* **Problem**
Gather all lines from the material that contain "this".

* **Dataset excerpts**
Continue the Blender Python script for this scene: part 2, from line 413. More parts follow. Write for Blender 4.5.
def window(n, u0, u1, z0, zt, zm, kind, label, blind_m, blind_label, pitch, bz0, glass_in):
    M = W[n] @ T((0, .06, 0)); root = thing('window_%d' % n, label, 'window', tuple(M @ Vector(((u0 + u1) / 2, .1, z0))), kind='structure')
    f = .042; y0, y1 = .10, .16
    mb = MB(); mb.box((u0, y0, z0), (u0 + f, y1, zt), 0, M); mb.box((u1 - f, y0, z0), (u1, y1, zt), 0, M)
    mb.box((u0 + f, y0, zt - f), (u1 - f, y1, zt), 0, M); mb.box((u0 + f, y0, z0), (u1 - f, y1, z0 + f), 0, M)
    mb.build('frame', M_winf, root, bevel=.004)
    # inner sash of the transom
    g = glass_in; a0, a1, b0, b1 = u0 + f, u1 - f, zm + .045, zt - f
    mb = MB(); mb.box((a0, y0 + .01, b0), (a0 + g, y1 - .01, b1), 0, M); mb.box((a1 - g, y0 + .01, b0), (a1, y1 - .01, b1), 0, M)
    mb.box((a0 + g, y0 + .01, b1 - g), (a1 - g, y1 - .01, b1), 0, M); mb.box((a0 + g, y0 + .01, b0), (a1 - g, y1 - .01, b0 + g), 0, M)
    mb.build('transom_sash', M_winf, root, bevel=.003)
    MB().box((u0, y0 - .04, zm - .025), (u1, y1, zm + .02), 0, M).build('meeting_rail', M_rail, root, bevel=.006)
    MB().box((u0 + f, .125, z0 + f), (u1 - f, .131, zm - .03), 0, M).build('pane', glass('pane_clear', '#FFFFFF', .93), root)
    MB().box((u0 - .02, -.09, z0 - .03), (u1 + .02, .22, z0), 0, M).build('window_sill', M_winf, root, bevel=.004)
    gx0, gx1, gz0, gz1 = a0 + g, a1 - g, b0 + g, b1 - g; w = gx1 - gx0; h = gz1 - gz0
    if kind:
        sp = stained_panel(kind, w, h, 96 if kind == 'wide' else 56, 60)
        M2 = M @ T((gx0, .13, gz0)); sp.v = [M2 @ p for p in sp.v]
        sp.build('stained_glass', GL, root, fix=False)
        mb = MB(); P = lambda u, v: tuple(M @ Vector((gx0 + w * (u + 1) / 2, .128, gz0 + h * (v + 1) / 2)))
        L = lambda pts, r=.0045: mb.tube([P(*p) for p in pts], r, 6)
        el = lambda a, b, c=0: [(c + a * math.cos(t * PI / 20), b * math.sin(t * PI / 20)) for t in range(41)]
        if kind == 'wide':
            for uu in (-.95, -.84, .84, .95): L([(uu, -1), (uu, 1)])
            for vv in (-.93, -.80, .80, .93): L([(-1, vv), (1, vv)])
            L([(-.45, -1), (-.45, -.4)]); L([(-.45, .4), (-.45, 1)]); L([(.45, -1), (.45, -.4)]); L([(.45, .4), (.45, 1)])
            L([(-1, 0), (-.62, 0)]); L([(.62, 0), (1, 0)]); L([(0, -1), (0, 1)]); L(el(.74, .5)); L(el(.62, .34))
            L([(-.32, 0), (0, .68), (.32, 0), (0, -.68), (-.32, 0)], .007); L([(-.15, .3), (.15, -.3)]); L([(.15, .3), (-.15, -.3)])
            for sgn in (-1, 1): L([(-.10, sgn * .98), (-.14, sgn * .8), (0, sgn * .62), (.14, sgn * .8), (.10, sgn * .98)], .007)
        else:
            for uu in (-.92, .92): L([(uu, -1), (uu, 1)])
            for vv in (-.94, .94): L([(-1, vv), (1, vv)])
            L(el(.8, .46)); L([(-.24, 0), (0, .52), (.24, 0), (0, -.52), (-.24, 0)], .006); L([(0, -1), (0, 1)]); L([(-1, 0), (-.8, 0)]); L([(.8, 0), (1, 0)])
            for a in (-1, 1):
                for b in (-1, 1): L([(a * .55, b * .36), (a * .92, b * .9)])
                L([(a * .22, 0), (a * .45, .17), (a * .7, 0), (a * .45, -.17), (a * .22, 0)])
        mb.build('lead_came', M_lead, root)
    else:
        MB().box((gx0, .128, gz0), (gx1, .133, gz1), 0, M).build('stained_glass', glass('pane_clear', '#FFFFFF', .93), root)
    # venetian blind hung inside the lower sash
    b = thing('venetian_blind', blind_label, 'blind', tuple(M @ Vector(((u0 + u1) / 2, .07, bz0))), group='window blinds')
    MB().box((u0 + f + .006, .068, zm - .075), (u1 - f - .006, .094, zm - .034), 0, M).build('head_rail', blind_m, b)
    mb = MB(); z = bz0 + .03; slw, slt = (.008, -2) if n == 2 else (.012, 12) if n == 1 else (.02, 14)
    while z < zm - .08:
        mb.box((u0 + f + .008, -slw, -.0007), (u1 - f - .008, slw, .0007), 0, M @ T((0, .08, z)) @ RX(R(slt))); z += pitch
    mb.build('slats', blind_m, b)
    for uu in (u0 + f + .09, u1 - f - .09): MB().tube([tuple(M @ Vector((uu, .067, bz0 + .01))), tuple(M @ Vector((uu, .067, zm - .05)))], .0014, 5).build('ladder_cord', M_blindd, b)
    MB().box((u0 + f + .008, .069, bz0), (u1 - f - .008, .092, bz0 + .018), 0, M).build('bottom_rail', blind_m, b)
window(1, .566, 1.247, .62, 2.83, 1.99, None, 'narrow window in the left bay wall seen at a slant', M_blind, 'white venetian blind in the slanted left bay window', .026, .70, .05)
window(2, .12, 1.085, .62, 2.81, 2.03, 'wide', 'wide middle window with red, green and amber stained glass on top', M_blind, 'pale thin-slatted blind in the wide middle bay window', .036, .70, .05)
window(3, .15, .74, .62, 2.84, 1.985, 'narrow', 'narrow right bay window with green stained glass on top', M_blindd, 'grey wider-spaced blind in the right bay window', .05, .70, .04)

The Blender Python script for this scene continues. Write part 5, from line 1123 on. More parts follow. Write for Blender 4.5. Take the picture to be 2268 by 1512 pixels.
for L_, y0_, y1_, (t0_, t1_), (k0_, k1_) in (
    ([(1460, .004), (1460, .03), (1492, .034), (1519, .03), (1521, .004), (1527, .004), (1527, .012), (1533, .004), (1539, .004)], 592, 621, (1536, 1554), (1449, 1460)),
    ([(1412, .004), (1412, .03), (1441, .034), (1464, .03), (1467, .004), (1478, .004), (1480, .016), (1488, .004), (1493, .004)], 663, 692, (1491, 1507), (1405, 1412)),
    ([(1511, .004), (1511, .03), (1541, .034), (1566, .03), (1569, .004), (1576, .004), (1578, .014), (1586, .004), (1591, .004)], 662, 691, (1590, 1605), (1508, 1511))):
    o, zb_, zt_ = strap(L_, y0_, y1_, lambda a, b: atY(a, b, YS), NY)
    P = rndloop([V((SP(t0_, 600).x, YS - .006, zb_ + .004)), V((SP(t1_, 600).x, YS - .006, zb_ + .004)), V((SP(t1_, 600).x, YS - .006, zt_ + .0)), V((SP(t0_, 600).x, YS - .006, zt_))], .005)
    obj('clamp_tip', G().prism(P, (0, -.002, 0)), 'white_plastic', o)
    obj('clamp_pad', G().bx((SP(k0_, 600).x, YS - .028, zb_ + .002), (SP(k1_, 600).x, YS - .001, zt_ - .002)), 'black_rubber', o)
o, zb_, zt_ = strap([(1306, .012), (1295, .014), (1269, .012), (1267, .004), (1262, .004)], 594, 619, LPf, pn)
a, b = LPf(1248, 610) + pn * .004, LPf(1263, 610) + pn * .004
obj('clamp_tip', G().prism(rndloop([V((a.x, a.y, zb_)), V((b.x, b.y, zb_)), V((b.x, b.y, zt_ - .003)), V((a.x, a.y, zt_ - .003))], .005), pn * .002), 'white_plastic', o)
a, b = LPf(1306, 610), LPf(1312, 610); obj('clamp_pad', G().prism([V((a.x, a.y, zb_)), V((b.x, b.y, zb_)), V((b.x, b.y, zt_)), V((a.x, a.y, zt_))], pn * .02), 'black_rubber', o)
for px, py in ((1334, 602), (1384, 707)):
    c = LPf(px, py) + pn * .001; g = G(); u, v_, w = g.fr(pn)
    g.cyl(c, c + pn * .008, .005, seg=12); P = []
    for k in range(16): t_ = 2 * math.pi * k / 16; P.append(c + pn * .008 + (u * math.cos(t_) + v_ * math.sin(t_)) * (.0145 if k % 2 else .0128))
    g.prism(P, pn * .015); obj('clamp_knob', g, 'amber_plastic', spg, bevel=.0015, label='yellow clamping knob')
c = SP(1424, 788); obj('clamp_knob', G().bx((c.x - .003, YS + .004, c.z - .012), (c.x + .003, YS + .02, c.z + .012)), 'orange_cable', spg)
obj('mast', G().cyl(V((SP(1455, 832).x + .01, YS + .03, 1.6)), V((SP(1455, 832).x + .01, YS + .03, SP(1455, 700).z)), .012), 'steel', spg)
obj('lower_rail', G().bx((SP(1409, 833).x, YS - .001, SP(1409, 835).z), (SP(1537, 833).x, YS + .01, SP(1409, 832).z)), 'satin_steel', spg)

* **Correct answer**
Continue the Blender Python script for this scene: part 2, from line 413. More parts follow. Write for Blender 4.5.
The Blender Python script for this scene continues. Write part 5, from line 1123 on. More parts follow. Write for Blender 4.5. Take the picture to be 2268 by 1512 pixels.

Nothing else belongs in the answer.